GIVEN INFORMATION -
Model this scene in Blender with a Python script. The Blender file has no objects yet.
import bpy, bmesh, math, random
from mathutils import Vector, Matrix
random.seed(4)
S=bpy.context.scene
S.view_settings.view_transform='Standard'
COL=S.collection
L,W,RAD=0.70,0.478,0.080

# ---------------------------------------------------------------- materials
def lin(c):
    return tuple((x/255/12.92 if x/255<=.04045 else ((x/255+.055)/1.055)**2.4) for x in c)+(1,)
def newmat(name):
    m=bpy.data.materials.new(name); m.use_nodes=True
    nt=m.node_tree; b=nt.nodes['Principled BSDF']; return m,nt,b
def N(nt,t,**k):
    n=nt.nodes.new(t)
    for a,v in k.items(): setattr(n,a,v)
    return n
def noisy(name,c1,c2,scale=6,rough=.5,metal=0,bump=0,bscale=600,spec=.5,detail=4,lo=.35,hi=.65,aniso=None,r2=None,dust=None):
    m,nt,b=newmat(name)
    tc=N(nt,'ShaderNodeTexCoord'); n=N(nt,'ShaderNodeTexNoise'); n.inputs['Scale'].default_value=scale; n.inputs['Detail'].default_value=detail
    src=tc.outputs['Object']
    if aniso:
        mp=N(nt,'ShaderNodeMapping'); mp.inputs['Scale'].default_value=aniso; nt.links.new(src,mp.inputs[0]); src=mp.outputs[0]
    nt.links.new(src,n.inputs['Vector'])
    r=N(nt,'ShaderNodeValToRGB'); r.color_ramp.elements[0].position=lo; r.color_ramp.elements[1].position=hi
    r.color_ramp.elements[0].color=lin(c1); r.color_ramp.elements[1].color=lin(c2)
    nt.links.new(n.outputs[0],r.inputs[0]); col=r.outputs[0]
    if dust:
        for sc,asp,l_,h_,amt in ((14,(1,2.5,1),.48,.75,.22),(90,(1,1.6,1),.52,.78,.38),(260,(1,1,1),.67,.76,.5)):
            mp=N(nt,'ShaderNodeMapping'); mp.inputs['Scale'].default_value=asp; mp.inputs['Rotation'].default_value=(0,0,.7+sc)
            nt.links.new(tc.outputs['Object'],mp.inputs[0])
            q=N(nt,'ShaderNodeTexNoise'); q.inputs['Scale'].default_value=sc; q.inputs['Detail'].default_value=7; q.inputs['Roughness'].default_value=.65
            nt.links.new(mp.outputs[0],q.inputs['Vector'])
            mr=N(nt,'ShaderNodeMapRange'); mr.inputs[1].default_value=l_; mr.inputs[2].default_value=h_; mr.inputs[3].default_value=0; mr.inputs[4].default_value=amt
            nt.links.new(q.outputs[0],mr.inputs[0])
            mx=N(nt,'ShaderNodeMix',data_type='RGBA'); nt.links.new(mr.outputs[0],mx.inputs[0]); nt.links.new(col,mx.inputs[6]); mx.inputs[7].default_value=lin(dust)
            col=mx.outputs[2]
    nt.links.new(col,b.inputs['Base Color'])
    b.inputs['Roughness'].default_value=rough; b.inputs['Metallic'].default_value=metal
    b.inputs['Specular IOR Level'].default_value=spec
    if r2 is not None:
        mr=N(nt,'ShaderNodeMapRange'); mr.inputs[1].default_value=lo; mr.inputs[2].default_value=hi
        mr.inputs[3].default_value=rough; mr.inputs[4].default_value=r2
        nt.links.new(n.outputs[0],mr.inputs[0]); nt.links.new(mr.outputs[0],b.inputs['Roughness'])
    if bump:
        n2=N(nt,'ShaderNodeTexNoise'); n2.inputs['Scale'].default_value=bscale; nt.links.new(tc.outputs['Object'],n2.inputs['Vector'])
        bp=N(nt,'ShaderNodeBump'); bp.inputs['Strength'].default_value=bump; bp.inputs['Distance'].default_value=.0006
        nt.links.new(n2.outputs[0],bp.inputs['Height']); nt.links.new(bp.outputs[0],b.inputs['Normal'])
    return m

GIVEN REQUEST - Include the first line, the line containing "L,W,RAD=0.70,0.478,0.080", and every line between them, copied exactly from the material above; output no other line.

EXERCISE RESPONSE -
Model this scene in Blender with a Python script. The Blender file has no objects yet.
import bpy, bmesh, math, random
from mathutils import Vector, Matrix
random.seed(4)
S=bpy.context.scene
S.view_settings.view_transform='Standard'
COL=S.collection
L,W,RAD=0.70,0.478,0.080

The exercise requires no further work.